Heck, before that I was already primed to start sharpening the knives:

article wrote:
Is the attack believable?


At best that's impolitely inept. Yes, in a more charitable light it's a rhetorical device tending towards explanation, but come on, someone needs to talk to that guy. Having someone, however loosely, associated with Intel appear to call the legitimacy of all this into question is very not good.

And there are other things where he is very imprecise where precision matters, saying architectural when in context he's wrong unless he actually meant micro-architectural. I mean, I think that's what he meant, sure, but since so much of this hinges on the distinction between the two it is hard to excuse.

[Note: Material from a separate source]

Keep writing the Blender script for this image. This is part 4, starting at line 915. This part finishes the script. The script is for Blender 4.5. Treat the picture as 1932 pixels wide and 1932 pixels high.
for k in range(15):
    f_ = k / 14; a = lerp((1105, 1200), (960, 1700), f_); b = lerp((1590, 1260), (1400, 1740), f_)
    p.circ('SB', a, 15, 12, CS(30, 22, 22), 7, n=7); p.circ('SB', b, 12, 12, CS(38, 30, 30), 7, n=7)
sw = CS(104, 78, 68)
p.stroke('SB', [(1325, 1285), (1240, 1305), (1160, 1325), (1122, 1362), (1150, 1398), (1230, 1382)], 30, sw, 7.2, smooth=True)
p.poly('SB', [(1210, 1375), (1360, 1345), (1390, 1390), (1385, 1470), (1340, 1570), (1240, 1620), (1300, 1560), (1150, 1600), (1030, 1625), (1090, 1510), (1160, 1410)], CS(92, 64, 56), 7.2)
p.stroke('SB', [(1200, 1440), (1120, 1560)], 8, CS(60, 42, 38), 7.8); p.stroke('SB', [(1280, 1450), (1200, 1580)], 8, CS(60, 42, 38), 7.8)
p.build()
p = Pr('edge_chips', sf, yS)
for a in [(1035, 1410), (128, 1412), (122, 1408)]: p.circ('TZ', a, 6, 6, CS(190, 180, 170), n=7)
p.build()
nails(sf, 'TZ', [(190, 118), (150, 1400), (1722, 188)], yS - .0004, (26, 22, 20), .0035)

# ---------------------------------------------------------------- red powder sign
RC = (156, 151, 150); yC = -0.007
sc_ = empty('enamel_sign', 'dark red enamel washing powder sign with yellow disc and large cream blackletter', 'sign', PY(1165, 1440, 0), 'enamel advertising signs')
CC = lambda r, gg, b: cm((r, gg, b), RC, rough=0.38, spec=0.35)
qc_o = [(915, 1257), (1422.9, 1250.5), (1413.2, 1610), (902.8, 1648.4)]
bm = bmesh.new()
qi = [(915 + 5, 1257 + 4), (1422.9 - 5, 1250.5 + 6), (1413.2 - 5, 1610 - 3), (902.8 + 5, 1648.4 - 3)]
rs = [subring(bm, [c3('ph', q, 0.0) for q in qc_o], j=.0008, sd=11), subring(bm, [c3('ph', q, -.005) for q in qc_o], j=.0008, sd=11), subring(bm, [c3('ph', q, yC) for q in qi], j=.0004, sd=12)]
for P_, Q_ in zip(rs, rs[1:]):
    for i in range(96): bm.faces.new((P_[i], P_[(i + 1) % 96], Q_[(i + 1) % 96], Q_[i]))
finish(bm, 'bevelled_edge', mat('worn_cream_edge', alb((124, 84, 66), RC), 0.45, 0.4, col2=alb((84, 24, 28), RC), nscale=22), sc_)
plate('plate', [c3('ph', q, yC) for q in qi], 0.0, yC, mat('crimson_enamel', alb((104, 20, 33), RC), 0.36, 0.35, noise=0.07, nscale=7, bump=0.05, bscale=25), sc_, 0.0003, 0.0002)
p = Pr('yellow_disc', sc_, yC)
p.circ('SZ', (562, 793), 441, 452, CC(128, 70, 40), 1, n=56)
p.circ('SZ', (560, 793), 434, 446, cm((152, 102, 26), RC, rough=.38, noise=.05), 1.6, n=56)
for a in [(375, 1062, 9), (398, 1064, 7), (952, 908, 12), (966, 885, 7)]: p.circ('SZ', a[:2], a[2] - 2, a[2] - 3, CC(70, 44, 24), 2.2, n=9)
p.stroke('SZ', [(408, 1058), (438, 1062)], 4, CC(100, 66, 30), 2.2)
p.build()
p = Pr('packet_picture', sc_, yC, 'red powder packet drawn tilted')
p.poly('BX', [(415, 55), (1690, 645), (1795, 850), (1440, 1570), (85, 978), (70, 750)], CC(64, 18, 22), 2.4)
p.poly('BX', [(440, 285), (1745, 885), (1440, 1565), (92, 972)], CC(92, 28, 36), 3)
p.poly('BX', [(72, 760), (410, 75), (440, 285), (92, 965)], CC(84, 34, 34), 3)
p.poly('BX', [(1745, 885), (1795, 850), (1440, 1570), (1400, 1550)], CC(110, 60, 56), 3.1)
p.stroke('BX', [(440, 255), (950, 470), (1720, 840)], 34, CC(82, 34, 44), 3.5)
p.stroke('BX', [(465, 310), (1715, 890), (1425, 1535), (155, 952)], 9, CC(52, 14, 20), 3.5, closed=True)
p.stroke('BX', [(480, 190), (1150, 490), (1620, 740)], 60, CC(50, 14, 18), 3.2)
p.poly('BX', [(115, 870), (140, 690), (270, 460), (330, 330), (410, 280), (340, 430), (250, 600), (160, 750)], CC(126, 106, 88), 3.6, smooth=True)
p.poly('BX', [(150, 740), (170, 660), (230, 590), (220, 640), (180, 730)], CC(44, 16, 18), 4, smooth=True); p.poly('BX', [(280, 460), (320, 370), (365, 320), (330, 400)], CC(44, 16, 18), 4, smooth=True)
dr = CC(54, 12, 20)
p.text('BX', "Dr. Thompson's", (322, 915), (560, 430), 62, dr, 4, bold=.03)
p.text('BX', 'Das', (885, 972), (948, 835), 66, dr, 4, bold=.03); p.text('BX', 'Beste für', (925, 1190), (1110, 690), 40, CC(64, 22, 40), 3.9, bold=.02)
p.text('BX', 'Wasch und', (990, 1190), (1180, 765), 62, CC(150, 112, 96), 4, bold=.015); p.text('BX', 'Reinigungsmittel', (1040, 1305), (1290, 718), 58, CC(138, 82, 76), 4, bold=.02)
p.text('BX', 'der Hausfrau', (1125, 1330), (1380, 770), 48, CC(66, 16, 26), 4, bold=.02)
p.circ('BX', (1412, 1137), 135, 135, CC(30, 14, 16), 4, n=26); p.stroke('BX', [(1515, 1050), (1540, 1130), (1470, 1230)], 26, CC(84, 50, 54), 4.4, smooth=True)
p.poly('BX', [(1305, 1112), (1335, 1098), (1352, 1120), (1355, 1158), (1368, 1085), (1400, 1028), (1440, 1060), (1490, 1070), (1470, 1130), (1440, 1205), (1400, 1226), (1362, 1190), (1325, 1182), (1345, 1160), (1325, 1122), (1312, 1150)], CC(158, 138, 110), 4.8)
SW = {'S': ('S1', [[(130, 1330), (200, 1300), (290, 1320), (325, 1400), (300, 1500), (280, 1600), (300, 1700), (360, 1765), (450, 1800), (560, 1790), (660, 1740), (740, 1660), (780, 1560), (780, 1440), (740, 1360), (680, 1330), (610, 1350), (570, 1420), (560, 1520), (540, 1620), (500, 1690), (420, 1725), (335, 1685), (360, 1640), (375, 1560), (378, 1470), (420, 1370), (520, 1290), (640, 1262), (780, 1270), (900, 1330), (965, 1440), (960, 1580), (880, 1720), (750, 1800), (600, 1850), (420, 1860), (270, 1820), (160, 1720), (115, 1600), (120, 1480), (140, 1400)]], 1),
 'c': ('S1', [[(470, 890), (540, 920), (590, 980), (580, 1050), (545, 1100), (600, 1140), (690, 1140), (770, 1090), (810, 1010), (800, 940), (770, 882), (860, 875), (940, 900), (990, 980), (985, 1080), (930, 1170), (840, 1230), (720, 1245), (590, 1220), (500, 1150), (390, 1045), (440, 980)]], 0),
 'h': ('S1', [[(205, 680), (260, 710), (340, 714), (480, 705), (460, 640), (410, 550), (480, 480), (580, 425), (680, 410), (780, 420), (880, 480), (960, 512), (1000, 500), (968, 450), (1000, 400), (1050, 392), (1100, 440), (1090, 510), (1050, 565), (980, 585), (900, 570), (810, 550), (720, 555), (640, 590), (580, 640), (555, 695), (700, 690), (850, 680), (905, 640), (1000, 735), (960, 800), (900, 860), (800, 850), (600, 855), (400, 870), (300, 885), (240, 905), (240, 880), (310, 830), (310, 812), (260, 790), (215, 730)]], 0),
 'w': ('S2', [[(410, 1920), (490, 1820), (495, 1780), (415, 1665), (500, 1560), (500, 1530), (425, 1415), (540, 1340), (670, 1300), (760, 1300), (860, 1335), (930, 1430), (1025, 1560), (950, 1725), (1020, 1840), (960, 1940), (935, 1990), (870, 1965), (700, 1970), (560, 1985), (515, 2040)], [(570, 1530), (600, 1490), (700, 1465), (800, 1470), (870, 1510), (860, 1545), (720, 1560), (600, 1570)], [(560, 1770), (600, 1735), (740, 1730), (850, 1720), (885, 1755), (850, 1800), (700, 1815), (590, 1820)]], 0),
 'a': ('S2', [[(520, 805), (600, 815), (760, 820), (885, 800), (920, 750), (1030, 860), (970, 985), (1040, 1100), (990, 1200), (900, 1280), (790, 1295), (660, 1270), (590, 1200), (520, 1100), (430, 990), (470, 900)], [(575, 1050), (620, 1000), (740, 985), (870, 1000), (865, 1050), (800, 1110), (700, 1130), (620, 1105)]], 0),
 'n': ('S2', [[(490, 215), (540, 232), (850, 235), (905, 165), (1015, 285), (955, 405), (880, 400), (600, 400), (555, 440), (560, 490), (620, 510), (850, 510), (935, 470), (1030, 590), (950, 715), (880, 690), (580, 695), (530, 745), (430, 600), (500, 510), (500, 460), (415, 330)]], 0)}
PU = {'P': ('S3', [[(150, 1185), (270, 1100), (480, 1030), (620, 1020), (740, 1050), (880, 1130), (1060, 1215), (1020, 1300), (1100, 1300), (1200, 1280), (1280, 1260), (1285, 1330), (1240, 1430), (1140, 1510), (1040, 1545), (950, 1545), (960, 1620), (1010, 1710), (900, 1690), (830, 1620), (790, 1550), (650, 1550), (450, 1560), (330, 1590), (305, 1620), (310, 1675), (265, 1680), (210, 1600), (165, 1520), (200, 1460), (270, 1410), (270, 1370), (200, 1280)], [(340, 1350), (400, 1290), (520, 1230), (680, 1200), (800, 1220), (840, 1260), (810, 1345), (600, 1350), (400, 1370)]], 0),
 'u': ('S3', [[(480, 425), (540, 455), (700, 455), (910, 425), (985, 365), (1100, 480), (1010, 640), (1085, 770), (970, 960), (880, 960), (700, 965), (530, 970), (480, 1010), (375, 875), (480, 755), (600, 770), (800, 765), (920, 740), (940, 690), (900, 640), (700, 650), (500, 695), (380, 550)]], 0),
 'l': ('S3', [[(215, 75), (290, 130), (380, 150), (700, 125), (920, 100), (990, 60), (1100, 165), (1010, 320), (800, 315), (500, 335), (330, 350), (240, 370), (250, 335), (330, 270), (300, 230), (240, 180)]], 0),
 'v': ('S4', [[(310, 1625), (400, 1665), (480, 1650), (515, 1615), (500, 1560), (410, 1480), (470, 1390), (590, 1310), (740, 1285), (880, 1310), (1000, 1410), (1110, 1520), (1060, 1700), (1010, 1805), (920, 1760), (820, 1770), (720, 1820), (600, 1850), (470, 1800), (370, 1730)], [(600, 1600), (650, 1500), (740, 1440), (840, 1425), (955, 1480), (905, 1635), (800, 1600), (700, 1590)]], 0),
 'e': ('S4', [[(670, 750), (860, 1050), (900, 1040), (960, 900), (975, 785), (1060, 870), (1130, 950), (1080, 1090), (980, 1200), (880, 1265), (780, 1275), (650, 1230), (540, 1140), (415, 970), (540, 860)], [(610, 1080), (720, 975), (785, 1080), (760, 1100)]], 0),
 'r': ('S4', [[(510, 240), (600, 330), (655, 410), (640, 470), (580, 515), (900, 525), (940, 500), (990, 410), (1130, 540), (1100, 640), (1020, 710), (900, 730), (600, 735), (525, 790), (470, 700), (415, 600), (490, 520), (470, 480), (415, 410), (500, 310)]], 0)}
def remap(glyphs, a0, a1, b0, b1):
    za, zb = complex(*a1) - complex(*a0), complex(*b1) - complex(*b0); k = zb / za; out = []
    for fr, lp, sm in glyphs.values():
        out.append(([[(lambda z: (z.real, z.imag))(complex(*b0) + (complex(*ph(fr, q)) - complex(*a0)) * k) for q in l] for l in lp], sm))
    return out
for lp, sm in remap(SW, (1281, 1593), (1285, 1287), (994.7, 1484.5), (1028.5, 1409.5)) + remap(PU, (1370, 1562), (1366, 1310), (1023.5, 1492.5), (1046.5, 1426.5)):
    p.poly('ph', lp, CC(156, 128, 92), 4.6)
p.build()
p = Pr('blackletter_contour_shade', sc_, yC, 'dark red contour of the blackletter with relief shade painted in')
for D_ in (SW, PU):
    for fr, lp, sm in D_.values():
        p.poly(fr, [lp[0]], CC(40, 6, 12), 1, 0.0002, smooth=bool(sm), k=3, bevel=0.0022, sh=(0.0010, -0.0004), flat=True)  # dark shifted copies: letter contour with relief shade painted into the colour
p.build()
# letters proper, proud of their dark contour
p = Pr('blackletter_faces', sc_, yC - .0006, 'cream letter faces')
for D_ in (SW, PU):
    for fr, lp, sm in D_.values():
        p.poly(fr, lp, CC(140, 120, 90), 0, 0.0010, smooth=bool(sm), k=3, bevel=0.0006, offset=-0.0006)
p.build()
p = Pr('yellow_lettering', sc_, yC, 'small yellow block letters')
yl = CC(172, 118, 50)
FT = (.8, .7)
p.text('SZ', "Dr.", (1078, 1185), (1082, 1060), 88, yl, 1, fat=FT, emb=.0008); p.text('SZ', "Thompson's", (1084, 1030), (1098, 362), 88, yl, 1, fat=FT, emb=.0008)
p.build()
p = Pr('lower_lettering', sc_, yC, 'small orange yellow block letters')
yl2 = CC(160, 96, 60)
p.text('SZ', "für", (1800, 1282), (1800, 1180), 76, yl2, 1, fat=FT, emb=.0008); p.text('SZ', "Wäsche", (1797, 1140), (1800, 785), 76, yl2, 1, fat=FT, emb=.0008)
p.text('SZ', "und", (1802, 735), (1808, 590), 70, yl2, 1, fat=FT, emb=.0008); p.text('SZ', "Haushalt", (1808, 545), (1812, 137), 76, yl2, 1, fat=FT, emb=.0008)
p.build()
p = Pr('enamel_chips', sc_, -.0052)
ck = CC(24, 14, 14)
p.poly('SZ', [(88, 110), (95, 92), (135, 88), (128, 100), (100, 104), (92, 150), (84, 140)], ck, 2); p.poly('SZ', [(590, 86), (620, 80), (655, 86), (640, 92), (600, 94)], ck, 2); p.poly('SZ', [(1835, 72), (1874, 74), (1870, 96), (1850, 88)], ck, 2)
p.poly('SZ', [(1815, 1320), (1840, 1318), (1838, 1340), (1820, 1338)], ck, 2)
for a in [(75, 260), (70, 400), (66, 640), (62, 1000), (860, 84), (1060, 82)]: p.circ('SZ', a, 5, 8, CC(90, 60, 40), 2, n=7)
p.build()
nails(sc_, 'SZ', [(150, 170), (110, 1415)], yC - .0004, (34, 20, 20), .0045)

And this bit really didn't help:

article wrote:
One thing is for certain, caching and speculation are not going away anytime soon. If it is a logic bug, it may be a simple fix for future Intel CPUs.


article wrote:
This isn’t an Intel specific problem or a x86 problem but rather a fundamental problem in general CPU architecture


That's uhh... OK?

I mean, "Intel Bug" and "fundamental and universal" are incongruent, to say the least.

---

So, in summary, yes I'm being harsh. I don't disagree with the simplified assertion, and I don't actually think he's deliberately trying to be deceitful or anything close to it. He just, uh, needs to work with someone about how to structure his thoughts, or something.

And, in my defense, I've been reading so much cryptocurrency stuff where the inconsistency & ambiguity *IS* intentional that I was unfortunately pre-disposed to think the worst of someone who is only really guilty of having a very poorly structured train of thought.